Back to Freedom from Fear, this is from “Towards a True Refuge”, which according to the book “is the text of the Eighth Joyce Pearce Memorial Lecture, composed by Aung San Suu Kyi in the fourth year of her house arrest, and delivered on her behalf by her husband Dr. Michael Aris on 19 May 1993”:

Loving kindness, compassion, sympathetic joy and equanimity, Buddhists see as ‘divine’ states of mind which help to alleviate suffering and to spread happiness among all beings. The greatest obstacle to these noble emotions is not so much hatred, anger or ill will as the rigid mental state that comes from a prolonged and unwavering concentration on narrow self-interest.
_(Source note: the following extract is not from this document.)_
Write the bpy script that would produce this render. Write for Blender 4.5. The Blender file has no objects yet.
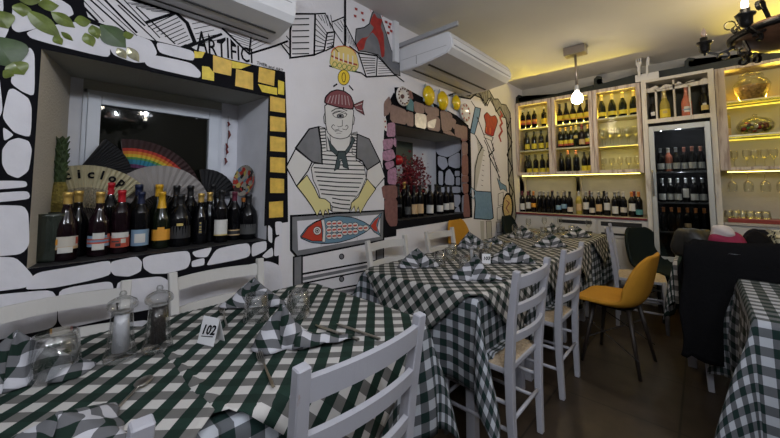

Hatred, anger or ill will that arises from wrongs suffered, from misunderstanding or from fear and envy may yet be appeased if there is sufficient generosity of spirit to permit forbearance, forgiveness and reconciliation, but it would be impossible to maintain or restore harmony when contention is rooted in the visceral inability of protagonists to concede that the other party has an equal claim to justice, sympathy and consideration. Hardness, selfishness and narrowness belong with greed, just as kindness, understanding and vision belong with true generosity.

Mountain trip in Bhutan, 1971

Freedom from Fear, a collection of writings, speeches and interviews, is mostly about politics, with a few history lessons and some great little dharma talks here and there. So far, I’ve seen almost nothing of Aung San Suu Kyi’s personal story. I don’t know as much about it as I’d like, but as I indicated, I find it romantic, and tragic, and inspiring. I hope someday she can write the story herself.

But, I have a feeling that is an endeavor that doesn’t interest her much more than the biopic does. So I guess we’ll have to wait for the “definitive biography.” If I was writing it, or the author’s editor, I would tempted to called it Aung San Suu Kyi, A True Bodhisattva.